The United States, the indefatigable factory of dictatorships around the world, does not have any moral authority to give democracy lessons to anybody. President Bush could certainly give lessons on the death penalty since as governor of Texas he proclaimed himself champion of state murder by signing 152 executions.

But what about true revolutions, those that come from below and from the inside like the Cuban revolution: Do they have to acquire the bad habits of the enemy they are fighting? There is no justification for the death penalty no matter where it is applied.

Will Cuba be the next prey in the hunt for countries launched by President Bush? His brother Jeb, governor of the State of Florida, announced this when he said: “It is time to look around the neighborhood,” while exile Zoe Valdes clamored in the Spanish television, “bomb the dictator.” Defense Minister or better said, Attack Minister Donald Rumsfeld, clarified the issue: “Not now.”

It seems that the dangerometer and the guiltometer, those little gadgets that choose the victims for the universal target shoot are aiming at Syria instead. Who knows. As Rumsfeld said: meanwhile.
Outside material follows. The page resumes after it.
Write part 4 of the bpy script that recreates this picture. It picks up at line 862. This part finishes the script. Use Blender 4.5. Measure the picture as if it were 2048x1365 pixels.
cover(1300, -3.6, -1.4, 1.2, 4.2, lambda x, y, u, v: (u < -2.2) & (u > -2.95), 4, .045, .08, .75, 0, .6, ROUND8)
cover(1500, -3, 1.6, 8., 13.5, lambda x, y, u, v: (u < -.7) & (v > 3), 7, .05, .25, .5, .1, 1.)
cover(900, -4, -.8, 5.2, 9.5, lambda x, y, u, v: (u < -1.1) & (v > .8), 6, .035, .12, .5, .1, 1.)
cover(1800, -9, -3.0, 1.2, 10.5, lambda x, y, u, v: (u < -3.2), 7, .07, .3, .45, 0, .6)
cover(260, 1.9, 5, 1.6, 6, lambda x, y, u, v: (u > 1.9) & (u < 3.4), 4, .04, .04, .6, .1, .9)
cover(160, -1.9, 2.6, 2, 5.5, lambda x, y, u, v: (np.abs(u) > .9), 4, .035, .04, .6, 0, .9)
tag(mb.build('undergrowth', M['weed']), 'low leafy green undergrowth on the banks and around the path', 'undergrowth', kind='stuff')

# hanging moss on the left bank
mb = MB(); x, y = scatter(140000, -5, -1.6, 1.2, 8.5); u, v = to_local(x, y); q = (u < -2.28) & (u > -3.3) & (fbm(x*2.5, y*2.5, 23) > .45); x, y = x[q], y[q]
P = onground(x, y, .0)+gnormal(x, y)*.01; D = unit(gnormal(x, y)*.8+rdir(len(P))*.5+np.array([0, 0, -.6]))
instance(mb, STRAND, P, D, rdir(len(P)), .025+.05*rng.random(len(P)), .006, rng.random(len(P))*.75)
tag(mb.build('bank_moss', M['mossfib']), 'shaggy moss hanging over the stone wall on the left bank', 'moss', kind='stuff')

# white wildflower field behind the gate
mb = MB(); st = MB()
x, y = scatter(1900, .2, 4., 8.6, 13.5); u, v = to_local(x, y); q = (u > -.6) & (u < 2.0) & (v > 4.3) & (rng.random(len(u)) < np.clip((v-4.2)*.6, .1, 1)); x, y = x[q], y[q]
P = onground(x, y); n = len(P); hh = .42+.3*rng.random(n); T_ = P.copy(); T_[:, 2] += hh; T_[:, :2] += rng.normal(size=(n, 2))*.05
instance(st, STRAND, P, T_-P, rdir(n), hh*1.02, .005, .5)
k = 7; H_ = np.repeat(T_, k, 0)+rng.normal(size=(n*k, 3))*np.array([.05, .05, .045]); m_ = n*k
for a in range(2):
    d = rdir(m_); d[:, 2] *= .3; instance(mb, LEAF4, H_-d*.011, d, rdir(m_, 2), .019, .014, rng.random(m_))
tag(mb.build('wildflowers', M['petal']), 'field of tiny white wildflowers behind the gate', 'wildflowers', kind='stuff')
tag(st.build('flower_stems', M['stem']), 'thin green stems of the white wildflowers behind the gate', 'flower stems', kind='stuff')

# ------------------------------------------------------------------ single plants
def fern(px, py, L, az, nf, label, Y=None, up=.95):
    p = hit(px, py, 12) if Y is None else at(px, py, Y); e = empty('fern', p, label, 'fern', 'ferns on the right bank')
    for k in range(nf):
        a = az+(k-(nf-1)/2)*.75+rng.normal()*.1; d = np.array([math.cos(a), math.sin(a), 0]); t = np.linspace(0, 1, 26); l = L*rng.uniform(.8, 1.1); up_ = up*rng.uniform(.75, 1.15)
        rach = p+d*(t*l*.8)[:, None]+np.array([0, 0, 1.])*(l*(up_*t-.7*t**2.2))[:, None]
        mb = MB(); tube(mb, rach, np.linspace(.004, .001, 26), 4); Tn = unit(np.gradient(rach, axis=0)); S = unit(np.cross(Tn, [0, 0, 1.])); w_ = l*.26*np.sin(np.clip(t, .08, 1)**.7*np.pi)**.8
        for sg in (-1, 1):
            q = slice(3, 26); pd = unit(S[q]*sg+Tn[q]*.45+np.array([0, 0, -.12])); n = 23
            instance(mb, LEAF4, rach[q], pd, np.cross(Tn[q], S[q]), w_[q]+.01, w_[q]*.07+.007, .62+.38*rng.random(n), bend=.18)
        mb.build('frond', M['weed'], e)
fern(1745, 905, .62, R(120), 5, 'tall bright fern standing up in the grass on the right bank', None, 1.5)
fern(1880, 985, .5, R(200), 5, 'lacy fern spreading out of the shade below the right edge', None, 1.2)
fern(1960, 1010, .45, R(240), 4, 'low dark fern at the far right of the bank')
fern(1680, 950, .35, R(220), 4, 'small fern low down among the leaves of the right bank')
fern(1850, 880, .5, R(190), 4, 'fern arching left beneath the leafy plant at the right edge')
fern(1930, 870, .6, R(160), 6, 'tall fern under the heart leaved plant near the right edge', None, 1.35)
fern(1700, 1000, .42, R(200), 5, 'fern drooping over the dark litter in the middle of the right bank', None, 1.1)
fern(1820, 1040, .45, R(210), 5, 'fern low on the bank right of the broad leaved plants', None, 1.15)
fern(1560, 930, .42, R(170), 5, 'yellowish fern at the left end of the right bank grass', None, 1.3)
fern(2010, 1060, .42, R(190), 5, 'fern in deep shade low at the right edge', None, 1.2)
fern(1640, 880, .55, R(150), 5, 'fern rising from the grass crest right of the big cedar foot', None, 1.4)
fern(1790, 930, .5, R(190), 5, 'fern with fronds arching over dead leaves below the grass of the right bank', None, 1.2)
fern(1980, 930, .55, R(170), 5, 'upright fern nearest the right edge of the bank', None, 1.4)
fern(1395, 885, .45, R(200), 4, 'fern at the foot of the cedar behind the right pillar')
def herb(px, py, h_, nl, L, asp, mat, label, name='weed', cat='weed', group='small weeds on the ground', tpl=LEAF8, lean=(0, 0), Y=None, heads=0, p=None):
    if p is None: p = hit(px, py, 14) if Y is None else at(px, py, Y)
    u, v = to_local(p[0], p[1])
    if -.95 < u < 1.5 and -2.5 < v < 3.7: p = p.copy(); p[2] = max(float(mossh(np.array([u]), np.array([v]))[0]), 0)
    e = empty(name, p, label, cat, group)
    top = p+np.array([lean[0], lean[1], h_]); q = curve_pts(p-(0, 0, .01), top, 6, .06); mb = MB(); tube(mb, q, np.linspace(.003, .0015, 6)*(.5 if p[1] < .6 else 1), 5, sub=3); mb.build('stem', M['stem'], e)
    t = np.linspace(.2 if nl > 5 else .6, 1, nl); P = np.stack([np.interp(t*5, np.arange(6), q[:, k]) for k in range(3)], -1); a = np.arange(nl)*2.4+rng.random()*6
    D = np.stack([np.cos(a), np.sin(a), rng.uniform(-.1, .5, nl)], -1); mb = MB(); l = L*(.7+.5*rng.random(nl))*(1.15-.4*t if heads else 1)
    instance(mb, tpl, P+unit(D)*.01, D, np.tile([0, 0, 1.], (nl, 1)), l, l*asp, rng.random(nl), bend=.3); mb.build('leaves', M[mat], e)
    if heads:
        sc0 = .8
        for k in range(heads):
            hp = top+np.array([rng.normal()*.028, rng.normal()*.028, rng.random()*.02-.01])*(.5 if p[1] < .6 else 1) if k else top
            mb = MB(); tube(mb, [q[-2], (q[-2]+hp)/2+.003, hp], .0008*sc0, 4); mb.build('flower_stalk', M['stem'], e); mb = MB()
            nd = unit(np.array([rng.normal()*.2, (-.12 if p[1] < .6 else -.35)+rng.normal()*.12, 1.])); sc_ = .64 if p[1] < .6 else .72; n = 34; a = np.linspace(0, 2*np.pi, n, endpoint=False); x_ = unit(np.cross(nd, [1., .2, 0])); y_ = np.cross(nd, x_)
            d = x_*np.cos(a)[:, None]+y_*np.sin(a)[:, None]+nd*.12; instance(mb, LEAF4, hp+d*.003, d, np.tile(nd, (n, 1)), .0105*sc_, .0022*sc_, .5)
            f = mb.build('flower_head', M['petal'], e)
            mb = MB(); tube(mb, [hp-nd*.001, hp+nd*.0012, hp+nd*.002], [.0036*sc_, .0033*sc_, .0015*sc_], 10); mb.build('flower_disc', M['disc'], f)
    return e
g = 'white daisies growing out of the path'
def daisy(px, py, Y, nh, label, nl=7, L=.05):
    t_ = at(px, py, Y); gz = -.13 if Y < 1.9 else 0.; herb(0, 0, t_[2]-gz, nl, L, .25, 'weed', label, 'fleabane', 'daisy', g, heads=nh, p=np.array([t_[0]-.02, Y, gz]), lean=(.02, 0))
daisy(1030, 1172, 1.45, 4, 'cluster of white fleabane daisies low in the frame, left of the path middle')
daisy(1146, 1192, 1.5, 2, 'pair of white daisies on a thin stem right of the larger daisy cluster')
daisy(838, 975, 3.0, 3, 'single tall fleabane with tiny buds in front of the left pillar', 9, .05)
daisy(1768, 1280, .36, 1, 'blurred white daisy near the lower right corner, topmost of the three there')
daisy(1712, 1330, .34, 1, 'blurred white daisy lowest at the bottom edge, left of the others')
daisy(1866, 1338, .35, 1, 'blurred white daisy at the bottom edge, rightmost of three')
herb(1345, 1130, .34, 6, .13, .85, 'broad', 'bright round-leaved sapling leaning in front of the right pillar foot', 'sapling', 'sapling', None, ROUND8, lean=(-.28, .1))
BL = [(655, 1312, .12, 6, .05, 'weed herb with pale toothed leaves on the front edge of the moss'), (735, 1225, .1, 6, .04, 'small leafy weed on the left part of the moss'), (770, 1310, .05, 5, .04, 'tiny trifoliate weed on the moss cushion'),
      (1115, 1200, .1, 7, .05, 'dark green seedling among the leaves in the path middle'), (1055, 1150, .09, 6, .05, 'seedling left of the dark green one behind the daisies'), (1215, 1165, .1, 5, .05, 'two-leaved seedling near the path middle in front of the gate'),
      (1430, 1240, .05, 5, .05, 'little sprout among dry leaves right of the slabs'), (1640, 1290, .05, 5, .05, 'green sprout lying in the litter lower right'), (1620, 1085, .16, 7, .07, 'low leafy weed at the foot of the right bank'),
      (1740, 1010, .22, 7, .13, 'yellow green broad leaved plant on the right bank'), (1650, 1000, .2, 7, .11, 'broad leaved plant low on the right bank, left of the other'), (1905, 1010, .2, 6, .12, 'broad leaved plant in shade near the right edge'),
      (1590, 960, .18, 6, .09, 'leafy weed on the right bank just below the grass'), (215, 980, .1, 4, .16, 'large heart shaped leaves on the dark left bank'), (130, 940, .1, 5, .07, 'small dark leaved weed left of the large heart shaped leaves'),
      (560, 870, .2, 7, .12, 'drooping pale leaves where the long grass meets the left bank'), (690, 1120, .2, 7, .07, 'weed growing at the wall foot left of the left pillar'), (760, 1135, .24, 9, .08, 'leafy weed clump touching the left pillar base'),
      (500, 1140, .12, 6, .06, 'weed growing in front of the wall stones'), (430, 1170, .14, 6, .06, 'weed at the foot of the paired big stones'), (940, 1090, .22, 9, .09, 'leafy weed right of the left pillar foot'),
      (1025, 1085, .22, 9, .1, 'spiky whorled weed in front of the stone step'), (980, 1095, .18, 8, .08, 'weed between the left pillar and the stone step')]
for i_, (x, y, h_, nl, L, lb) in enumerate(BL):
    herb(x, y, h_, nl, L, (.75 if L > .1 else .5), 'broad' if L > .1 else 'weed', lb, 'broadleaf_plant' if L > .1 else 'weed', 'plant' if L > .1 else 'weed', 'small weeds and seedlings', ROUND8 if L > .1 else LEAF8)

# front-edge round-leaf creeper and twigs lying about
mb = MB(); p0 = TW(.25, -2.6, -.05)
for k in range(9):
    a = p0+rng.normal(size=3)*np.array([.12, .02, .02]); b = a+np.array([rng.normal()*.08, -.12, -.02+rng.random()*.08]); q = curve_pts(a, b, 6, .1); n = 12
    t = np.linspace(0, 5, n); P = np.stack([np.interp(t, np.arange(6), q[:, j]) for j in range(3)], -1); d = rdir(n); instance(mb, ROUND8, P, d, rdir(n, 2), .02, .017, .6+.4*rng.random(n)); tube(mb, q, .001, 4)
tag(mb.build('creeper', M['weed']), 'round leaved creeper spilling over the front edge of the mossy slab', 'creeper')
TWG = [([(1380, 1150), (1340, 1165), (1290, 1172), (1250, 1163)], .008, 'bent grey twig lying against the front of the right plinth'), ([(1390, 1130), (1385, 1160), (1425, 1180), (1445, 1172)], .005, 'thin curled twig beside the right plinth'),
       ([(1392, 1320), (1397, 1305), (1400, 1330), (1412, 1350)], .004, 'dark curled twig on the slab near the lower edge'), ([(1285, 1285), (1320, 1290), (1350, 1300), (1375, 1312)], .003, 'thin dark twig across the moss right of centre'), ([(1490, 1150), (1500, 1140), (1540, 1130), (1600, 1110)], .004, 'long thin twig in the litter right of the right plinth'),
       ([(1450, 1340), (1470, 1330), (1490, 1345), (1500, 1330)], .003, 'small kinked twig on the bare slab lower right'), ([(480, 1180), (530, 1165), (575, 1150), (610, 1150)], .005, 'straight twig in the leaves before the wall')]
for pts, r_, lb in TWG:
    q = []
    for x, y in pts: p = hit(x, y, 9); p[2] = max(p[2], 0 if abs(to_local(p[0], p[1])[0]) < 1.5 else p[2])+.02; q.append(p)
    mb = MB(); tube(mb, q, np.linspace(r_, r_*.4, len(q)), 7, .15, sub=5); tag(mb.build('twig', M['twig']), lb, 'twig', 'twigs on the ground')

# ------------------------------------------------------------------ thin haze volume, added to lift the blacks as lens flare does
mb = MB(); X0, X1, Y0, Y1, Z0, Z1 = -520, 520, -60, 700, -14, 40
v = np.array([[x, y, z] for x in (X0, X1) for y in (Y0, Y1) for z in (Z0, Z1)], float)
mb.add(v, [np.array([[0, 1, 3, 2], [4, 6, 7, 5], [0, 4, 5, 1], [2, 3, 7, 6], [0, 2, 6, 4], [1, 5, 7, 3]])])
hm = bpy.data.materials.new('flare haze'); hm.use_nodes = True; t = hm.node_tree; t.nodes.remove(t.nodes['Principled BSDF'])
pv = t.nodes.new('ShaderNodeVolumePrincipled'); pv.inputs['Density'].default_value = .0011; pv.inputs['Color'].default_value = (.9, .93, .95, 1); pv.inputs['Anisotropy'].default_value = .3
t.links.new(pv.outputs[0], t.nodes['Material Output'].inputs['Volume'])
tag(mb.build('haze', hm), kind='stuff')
I believe in the sacred right of all people to self-determination, anywhere and at all times. I can say this with no qualms whatsoever because I said the same thing, in public, every time that right was violated in the name of socialism with the applause of a vast section of the left as happened, for example, when the Soviet tanks entered Prague in 1968, or when the Soviet army invaded Afghanistan at the end of 1979.

One can already see signs of the decadence of the Cuban model of centralized power, where obedience to the orders that come from the top has been turned into revolutionary virtue.

The blockade, along with a thousand other aggressions, has hindered the development of a Cuban-style democracy, fed the militarization of power and provided alibis to a stilted bureaucracy.

The facts show that it has become more difficult than ever to open a citadel that has been closing up on itself the more it has been forced to defend itself. But the facts also show the imperative need for a democratic opening, now more than ever.

The revolution, which has survived the fury of ten American presidents and twenty CIA directors, needs the energy generated by participation and diversity to confront the harsh times that lie ahead.

It is the Cubans and only the Cubans themselves who, without any outside meddling, should open new democratic spaces and conquer the remaining freedoms they lack inside the revolution they made and from the entrails of their country, the most solidary country I have known.